- The Washington Times - Tuesday, May 30, 2017

Former Ambassador to the United Nations John Bolton said President Donald Trump may have the best of intentions, but his attempts to forge peace between Israel and the Palestinians with a two-state deal would most certainly fail.

On that, Bolton’s quite right. There comes a time when the definition of crazy has to be considered. Doing the same thing over and over and expecting a different result has certainly been the benchmark of two-state resolution talks for years.

“There has been a 70-plus year effort for the two-state solution,” which has always failed, Bolton said, The Hill reported. “You can’t put it back together.”

Trump still sees such a peace plan as viable.

He said in the midst of his overseas sweep, during a stop at the Israel Museum in Jerusalem, that he was “personally committed to helping Israelis and Palestinians achieve a peace agreement.”

That may be. But high hopes don’t always bring results.

The Palestinian Authority has spent the better part of its near-23-year history sending out vitriolic messages about Israel — even while supposedly negotiating peace with the Jewish nation. In 2013, for instance, in the throes of peace discussions that were headed to Washington, D.C., P.A. leader Mahmoud Abbas made clear all Jewish settlements on the land Israel won during the Six Days War would have to go — that all were deemed illegal.

His words: “In a final resolution, we would not see the presence of a single Israeli — civilian or soldier — on our lands,” the Jerusalem Post reported.

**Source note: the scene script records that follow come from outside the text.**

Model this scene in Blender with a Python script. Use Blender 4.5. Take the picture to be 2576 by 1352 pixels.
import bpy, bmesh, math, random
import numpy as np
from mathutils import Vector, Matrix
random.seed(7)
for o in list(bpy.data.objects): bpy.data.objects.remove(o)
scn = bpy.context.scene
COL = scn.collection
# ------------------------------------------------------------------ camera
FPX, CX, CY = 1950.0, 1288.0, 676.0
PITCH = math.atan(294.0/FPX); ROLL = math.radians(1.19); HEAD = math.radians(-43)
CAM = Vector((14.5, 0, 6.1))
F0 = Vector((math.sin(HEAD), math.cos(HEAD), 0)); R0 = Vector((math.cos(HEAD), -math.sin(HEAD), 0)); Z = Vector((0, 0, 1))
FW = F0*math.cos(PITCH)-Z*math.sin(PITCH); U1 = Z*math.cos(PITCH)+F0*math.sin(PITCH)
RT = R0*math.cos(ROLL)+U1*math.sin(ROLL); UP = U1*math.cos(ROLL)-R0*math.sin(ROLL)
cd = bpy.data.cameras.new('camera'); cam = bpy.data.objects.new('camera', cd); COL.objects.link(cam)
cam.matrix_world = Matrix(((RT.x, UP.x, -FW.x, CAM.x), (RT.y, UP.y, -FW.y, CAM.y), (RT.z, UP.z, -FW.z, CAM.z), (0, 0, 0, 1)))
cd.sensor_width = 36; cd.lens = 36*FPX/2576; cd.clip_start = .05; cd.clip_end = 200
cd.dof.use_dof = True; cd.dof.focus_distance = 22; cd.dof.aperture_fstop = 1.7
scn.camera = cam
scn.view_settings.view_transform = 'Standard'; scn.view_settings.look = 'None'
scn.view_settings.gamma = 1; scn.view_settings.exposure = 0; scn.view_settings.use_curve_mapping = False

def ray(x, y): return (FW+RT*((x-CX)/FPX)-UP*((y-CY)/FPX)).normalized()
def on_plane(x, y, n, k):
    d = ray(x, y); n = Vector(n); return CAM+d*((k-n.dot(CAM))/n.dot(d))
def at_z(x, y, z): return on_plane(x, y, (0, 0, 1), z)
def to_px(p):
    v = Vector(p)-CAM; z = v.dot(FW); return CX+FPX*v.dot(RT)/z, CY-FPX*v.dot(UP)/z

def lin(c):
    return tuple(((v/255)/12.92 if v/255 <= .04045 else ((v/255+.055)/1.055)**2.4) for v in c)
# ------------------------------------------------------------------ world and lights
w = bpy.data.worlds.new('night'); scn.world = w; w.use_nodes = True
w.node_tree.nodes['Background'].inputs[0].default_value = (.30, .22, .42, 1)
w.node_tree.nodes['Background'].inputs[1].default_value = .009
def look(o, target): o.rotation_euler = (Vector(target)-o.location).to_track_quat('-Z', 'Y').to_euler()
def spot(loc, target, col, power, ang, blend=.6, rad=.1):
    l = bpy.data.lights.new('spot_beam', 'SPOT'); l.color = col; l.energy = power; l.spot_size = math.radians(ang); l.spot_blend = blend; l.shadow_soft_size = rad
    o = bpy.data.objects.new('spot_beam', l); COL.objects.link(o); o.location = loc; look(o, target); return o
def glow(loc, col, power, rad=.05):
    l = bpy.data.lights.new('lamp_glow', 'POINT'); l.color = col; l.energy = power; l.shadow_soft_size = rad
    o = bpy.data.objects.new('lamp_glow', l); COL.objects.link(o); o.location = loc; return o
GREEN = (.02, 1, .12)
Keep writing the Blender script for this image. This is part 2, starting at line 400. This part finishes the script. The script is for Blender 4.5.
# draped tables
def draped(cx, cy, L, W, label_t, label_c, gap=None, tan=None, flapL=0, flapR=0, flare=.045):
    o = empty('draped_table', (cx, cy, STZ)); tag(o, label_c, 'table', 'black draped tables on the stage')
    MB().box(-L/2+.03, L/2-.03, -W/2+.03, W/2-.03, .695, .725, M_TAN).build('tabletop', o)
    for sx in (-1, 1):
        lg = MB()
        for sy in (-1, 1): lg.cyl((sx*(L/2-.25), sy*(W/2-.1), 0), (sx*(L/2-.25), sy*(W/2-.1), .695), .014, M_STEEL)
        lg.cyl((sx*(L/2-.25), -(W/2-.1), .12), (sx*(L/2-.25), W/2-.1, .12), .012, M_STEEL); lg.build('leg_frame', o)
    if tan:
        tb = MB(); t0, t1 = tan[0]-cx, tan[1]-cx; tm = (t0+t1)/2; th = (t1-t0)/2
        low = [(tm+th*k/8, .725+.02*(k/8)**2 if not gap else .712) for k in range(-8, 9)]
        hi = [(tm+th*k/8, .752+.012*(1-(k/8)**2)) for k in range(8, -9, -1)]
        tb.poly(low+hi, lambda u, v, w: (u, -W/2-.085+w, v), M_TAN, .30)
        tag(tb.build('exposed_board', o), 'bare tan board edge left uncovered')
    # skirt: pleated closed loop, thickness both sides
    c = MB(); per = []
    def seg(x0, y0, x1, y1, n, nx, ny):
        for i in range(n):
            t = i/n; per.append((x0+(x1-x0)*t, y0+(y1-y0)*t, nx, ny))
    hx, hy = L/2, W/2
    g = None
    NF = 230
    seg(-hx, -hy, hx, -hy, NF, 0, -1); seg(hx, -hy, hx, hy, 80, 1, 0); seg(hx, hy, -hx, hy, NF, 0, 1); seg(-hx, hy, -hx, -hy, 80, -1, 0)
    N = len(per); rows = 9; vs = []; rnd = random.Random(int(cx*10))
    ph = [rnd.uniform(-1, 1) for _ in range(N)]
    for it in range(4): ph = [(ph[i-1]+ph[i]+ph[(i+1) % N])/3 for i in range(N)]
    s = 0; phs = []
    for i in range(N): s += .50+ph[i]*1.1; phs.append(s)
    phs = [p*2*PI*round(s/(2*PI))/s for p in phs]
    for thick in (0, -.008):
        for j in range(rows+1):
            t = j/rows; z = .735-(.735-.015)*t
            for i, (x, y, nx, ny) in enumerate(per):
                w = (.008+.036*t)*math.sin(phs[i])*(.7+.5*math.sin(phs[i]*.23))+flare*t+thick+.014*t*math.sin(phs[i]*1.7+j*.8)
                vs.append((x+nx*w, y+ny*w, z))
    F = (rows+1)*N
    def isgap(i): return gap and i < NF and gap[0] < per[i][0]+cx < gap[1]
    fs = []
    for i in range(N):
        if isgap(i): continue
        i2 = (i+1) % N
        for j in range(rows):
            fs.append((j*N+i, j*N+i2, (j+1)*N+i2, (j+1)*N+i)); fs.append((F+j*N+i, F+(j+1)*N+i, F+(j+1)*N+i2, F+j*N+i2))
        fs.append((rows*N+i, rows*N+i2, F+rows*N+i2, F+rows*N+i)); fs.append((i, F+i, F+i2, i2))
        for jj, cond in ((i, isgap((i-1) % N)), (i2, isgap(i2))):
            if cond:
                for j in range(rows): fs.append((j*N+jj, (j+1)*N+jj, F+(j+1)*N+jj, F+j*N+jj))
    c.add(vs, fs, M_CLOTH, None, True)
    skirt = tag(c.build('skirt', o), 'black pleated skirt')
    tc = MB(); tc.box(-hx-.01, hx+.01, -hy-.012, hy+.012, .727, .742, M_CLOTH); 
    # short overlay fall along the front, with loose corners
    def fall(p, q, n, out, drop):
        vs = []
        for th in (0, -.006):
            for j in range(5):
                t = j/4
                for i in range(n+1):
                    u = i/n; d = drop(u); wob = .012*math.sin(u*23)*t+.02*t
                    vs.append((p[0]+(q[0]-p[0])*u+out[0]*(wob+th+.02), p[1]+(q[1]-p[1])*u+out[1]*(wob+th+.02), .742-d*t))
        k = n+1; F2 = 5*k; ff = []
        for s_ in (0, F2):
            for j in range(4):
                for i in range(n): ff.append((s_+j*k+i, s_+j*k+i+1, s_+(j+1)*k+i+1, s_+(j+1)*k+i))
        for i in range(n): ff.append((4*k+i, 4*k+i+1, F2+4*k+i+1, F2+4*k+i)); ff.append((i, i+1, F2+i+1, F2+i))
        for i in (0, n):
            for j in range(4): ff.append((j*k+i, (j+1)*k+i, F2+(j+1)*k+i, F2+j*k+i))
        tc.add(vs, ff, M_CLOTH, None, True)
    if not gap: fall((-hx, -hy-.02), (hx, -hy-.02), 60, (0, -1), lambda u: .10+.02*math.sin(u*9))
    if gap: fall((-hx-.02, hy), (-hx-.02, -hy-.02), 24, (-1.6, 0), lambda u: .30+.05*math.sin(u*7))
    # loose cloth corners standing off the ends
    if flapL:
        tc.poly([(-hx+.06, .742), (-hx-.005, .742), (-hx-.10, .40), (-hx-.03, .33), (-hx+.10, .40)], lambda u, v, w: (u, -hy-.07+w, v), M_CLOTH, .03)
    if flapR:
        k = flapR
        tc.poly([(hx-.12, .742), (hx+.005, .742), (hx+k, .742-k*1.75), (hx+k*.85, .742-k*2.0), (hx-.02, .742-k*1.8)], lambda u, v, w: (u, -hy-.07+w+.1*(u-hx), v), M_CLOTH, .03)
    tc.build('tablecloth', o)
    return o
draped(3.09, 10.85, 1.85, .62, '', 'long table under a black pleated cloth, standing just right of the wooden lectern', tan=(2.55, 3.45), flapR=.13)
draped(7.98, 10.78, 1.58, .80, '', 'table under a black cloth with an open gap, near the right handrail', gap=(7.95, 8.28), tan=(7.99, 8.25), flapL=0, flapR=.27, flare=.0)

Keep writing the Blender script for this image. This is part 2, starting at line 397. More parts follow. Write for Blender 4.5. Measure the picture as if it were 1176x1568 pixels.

Such talk falls on deaf Israeli ears.

And then there’s this, from the English version of Aish.com: “It will be impossible to make peace with Israel at a time when the Palestinian Authority is telling its people that Jews use wild pigs to drive Palestinian farmers out of their fields and homes in the West Bank. This is what PA President Mahmoud Abbas told a pro-Palestinian conference in Ramallah.”

Yes indeed. Generally speaking, if you’re trying to forge peace, you don’t want to blatantly insult the people you’re trying to strike a peace deal with — it’s just not good for discussions. But such messages are being flooded into Palestinians’ mosques, into their media outlets, as made by P.A. leaders.

Trump himself may be seeing some cracks in his peace plan, as well.

According to several media quoting Israel television, Trump, in his recent meeting with Abbas in Bethlehem, raged at the P.A. chief for deceiving him during their recent talks in Washington.

Basically, Trump bought the line that Abbas fed about desiring peace with the Israelis. But then Prime Minister Benjamin Netanyahu showed Trump some behind-scenes info and intel that showed otherwise — that showed the P.A.’s leadership inciting violence and launching attacks on Jews in Jerusalem and the West Bank.

Trump’s response?

“You tricked me in D.C.,” he said to Abbas, Newsweek noted. “You talked there about your commitment to peace, but the Israelis showed me your involvement in incitement.”

Reportedly, the Palestinian delegation was shocked at Trump’s rant.

But it only circles back to what Bolton said, and what seems the sad but true reality of Israeli-Palestinian two-state deal: It just ain’t gonna happen.

“I don’t think the two-state solution is viable any more,” Bolton said. “It’s not a question of personality or effort. It is just undoable.”